Foreign Corrupt Practices Act of 1977 ("FCPA") enforcement

In August 2019, the Securities and Exchange Commission announced that Deutsche Bank AG ("Deutsche Bank") will pay more than $16 million to settle charges that it violated the FCPA by hiring relatives of foreign government officials in the Asia-Pacific region and in Russia in order to influence those officials in connection with Deutsche Bank's investment banking business.

These “referral hires” bypassed Deutsche Bank’s highly competitive and merit-based hiring process and resulted in the employment of often less qualified individuals than those applicants hired through the bank’s formal hiring process. Without admitting or denying the findings, Deutsche Bank agreed to pay the $16 million settlement figure.  

Violation of sanctions regulations

Apple Inc. ("Apple") will pay nearly US $467,000 to the US Treasury Department for hosting a sanctioned Slovenian software developer on its platform.
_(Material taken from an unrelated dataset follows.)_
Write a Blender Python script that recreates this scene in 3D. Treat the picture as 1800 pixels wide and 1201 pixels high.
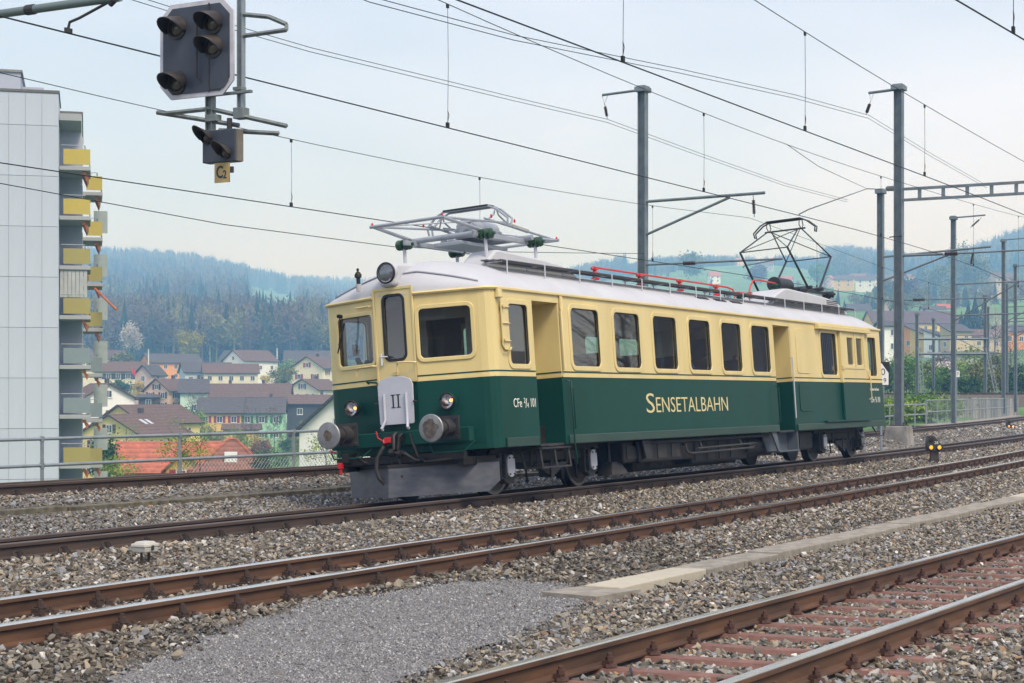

SIS d.o.o. and its owner Savo Stjepanovic were placed on a sanctions list over suspected ties to a steroid trafficking ring, but Apple hosted the company’s software on its App Store and processed nearly 50 payments to the company between 2015 and 2017.

The US Treasury Department said that the lapse, which resulted in Apple processing a total of US $1.15m in App Store payments to SIS, was an apparent violation of the agency’s Foreign Narcotics Kingpin Sanctions Regulations.

Apple noticed the oversight after enhancing its compliance software in 2017 and immediately suspended further payments to SIS, according to the enforcement notice. The company agreed to upgrade its screening tools to catch spelling and capitalisation quirks and widen the range of people it screens in respect of sanctions as part of its deal with regulators.